Wednesday, April 29, 2009

I am the night


http://brandonbird.com/i_am_the_night.html

This guy has amazing technique, to say the least. Some elements look like cut-and-paste photos, but the grabber is his technique and attention to all the things that made being a kid in one of those shitty knock-off costumes great: shameless television/movie title plug, a representation of the character worn (normally much better than the mask), and those fucking die-in-a-suffocating-fire-of-melted-plastic pants. The composition of that painting is very much as we remember, from the plastic camera lens of mom's or dad's camera. With his thumb pressing down on his forefinger, the kid is mildly inconvenienced by the deferral of his candy gathering, while the parent is just as certain to select a flattering element of the house. The door bears the mark of the culture: mass production, mass identification, consumption, and an attendant fear of lack.
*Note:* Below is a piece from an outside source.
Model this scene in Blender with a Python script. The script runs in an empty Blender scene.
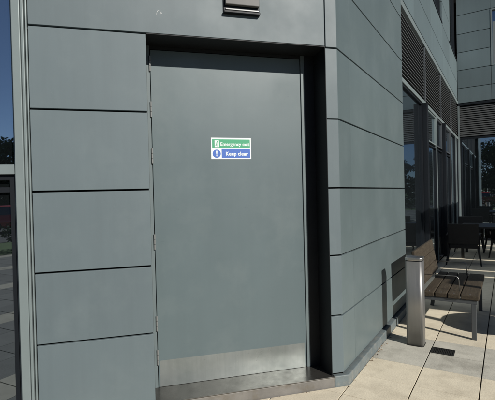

The address is the unique identifying feature of the house that is just as certain to conjure a childhood ritual of reciting vital information in the event the child is lost as it is to function as placeholder in a vast databases of households and demographic metrics used to calculate property value, to determine the mass mail that is sent, or to plan the kinds of entertainment programs it--and others like it--will watch.

A couple more notables:

http://brandonbird.com/battle_of_the_heroes.html


And this is how I remember my childhood, time spent in soft-focus.

http://brandonbird.com/sears.html

Because he's feeding old icons back through the lens of nostalgic memory each cuts a heroic profile among the mise en scene of childhood play with manufactured goods. I am going to tentatively call his art the syndicated sublime.